Though it gets the CGS right, it isn’t much of a movie. There are a few important scenes, some sketches of characters and then a long drawn out action sequence at the end that is barely worth watching. The movie is excellent for its imagination of the shitstorm, though, especially the way things appear to stay the same until the shitstorm happens to you. Until it does, we’ll fastidiously maintain our lawnmower while the guy 20 yards to the east maintains his, so when one of us evaporates in tiny mushroom cloud, the other will be able to soldier on.
Well, yeah. What else are you gonna do? Get all survivalist and stockpile spearfishing equipment in your basement while you bone up on your ammo reloading skills, and practice ambush tactics among your 50 gallon drums of beans?

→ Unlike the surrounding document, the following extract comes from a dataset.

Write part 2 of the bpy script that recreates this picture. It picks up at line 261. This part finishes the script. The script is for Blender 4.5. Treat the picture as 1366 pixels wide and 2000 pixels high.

Maybe not fastidiously maintain our lawnmowers, but certainly our bicycles…
well, if I had any energy at all, it would be to get my neighbors together and share one lawnmower. and if any seemed to be about to evaporate in a mushroom cloud, I don’t know, help them out?
I agree about the waste of time last 25…400?…minutes.
Like it up until then.
My neighbor’s lawnmower is the pale horse of the CGS. When he is able to get it started: billowing clouds of purple smoke, gale force winds, holy hell. Scares the crap out of his own high strung amstaff.
Just burned my weekend office time enjoying “pale horse of the CGS.”
This blog entry explains why I hate Hollywood. So much for good ideas, let’s have an action sequence. Although I should say, Michael Cain’s death scene was good.